Enquanto isso, os indianos iam à Lua, literalmente até. De forma figurativa, o primeiro-ministro Narendra Modi deu um salto espacial à influência de seu país, tornando-se o verdadeiro Lula idealizado: cortejado com visitas de Estado e negócios militares com Estados Unidos e França ao mesmo tempo em que, falando em paz, nega-se a condenar Putin e amplia a compra de petróleo barato russo.

Isso permite ao país seguir num Brics cada vez mais chinês e ser o maior antagonista de Pequim na Ásia, alinhando-se cada vez mais com Washington no Indo-Pacífico, como o grupo Quad demonstra. Se a convivência será possível no futuro, é insondável enquanto o bloco mantiver sua inapetência política.

Assim, a cúpula da expansão do Brics foi um espetáculo de Xi, que busca ser o líder do autoproclamado Sul Global e agora vê convidados ao clube Irã e Arábia Saudita, arquirrivais que restabeleceram relações sob promoção da China, que visa a minar a influência americana no Oriente Médio.

Rótulos em diplomacia são úteis para sistematizar processos e vender notícia, mas simplificam as coisas.

É o caso do Eixo do Mal, pecha impingida pelo presidente americano George W. Bush ao trio Irã, Iraque e Coreia do Norte em 2002, na aurora de sua campanha militarista que marcou o início do século. Era uma falácia para designar os bodes expiatórios da ocasião. O Sul Global, os antigos não alinhados da primeira Guerra Fria, é uma construção imaginária dadas as disparidades de interesses.

O termo carrega naftalina ideológica antiamericana, mas é dito de boca cheia por Modi, por exemplo. Hoje, o Brics tem uma ditadura rival dos EUA (China), uma autocracia aliada a Pequim (Rússia) e democracias em etapas diferentes de desenvolvimento, com bons elos com o Ocidente (Brasil, Índia e África do Sul).

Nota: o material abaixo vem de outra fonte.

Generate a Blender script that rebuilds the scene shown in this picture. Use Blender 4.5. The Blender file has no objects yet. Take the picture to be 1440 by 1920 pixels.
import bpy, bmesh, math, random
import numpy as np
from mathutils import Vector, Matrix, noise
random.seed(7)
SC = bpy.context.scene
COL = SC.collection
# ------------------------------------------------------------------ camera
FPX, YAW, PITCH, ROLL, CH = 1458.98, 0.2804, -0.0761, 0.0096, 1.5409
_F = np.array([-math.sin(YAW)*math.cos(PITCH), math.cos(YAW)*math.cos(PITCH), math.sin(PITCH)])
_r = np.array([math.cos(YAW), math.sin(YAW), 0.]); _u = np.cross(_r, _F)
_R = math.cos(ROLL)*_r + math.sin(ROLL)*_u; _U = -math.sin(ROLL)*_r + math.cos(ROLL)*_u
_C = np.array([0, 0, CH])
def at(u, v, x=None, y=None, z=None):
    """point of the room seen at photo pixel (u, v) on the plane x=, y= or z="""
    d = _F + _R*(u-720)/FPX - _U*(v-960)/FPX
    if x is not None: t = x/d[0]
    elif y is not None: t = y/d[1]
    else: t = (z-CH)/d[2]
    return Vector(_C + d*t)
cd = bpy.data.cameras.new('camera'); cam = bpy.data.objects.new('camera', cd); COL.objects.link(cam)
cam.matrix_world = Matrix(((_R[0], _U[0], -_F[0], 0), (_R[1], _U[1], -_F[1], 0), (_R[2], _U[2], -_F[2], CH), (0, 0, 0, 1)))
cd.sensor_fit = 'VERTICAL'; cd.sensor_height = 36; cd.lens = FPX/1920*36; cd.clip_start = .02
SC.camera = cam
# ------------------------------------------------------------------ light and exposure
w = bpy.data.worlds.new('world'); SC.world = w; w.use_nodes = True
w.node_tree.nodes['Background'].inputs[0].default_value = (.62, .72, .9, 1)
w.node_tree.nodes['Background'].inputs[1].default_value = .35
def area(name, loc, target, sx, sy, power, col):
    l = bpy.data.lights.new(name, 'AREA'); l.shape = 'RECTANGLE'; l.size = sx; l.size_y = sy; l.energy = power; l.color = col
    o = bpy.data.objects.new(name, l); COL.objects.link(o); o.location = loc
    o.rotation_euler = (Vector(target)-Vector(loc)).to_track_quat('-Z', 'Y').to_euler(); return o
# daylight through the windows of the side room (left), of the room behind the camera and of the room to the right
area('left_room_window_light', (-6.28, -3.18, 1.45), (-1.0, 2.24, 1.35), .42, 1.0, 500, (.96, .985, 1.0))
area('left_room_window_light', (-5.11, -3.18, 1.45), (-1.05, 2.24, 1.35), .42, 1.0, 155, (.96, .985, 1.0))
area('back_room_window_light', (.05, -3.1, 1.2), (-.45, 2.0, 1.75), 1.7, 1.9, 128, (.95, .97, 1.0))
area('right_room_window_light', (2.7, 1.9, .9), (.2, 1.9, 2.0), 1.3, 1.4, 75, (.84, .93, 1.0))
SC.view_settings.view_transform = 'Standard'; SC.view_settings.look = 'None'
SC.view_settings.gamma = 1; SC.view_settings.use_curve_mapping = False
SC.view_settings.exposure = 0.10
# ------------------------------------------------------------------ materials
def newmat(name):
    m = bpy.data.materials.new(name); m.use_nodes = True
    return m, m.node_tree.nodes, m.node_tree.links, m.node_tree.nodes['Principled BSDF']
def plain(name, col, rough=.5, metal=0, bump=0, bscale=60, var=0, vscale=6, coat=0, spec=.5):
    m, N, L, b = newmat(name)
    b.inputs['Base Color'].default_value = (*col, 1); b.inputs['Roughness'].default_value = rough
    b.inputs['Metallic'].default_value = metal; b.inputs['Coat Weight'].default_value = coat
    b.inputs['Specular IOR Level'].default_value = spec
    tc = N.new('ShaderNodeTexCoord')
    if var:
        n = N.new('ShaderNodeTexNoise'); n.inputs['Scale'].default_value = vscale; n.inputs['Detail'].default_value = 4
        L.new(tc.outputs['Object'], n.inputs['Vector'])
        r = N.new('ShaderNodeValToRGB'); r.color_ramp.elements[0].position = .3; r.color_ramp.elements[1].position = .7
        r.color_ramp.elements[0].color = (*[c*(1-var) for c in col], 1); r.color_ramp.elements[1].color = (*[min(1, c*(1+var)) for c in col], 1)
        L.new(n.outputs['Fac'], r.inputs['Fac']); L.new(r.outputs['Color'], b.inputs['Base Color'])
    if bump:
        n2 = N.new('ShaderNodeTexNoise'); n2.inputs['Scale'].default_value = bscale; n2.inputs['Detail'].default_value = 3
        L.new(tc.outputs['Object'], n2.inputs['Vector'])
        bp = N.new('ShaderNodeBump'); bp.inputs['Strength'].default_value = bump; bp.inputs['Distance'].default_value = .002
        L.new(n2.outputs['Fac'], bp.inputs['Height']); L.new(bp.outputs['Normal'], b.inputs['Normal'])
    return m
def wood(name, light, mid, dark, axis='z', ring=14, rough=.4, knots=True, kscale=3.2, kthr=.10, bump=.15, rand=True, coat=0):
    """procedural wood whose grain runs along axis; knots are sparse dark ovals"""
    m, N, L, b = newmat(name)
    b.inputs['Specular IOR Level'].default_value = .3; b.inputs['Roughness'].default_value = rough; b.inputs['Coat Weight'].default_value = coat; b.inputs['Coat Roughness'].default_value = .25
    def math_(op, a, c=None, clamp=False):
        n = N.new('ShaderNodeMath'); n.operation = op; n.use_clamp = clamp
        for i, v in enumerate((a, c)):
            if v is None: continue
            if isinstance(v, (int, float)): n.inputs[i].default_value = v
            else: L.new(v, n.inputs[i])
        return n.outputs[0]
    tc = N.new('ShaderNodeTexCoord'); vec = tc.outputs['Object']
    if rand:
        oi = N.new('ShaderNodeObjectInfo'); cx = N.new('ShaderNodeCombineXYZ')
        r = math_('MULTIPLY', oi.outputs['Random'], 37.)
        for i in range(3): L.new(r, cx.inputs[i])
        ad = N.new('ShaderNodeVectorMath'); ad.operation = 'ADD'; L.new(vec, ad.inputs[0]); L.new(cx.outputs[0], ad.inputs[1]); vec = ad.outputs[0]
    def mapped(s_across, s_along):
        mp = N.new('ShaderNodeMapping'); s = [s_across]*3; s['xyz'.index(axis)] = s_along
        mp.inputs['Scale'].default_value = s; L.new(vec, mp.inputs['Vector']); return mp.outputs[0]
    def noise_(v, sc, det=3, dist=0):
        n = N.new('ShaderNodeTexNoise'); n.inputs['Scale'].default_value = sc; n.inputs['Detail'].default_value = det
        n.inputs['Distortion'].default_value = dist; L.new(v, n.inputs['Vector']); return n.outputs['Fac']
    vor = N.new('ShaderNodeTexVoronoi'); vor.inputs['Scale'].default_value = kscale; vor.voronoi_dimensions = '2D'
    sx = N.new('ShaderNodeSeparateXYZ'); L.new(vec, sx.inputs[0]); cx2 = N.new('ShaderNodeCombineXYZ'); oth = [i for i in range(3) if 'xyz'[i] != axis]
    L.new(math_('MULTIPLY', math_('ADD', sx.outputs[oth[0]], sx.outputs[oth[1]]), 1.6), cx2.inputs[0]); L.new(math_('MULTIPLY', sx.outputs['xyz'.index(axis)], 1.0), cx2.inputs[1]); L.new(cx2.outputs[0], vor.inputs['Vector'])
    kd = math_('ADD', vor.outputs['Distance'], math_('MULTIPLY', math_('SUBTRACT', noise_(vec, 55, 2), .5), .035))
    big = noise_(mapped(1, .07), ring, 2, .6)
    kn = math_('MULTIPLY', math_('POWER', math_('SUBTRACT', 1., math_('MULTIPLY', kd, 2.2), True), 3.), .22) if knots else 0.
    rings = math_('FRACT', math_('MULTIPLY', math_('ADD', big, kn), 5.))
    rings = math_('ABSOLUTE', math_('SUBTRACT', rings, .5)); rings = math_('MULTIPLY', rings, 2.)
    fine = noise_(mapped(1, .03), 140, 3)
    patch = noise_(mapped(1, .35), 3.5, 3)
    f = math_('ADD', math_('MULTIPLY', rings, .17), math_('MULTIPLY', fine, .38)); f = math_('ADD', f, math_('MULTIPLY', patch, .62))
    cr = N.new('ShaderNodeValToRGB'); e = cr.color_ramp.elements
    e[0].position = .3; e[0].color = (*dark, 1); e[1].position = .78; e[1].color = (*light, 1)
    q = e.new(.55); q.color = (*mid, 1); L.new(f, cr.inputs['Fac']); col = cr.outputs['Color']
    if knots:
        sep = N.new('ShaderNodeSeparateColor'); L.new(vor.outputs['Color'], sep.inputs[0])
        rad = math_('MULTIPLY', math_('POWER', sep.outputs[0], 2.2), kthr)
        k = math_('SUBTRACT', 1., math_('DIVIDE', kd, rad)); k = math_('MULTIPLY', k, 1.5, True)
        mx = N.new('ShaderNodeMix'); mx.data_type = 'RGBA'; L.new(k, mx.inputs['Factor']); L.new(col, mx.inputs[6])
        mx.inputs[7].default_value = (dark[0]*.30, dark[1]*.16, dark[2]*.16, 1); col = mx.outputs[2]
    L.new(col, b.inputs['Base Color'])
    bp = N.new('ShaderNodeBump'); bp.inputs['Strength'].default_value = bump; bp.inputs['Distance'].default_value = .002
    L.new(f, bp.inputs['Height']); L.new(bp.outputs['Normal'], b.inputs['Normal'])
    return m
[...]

A composição proposta no convite a novos membros altera esse balanço, embora sempre seja possível justificar abraço em qualquer capeta. Se todo mundo entrar, o grupo ganhará três ditaduras árabes (Arábia Saudita, Emirados Árabes Unidos e Egito), uma teocracia integrante do antigo Eixo do Mal (Irã) e Estados em graus variáveis de falência, a Argentina em crise aguda e a Etiópia recém-saída de outra guerra civil.

Os petrodólares dos representantes do Golfo Pérsico explicam quase qualquer coisa, claro, e Lula poderá cantar vitória por finalmente ter incluído a Argentina no pacote —embora a possibilidade de o radical Javier Milei levar a Presidência no país vizinho nas eleições gerais embaralhe tudo.

A desdolarização, uma das pedras de toque das nações do Brics, ganhará novos capítulos e servirá à retórica de autonomia ao gosto do cliente: Putin precisa dela porque está desplugado do sistema internacional, Xi quer ampliar o escopo do yuan, Lula busca falar grosso.

Nos EUA e na Europa, o Brics ampliado será visto como uma versão sinófila do Eixo do Mal, o que é tão reducionista quanto acreditar em Sul Global. Na prática, será preciso esperar para ver se a fanfarra dará lugar a mecanismos novos de integração aproveitando o que analistas veem como quase 45% da economia mundial em 2040 em caso de adesão total dos convidados. Ou se o bloco seguirá sua vocação de irrelevância, agora um pouco mais a serviço de Pequim no seu embate com Washington.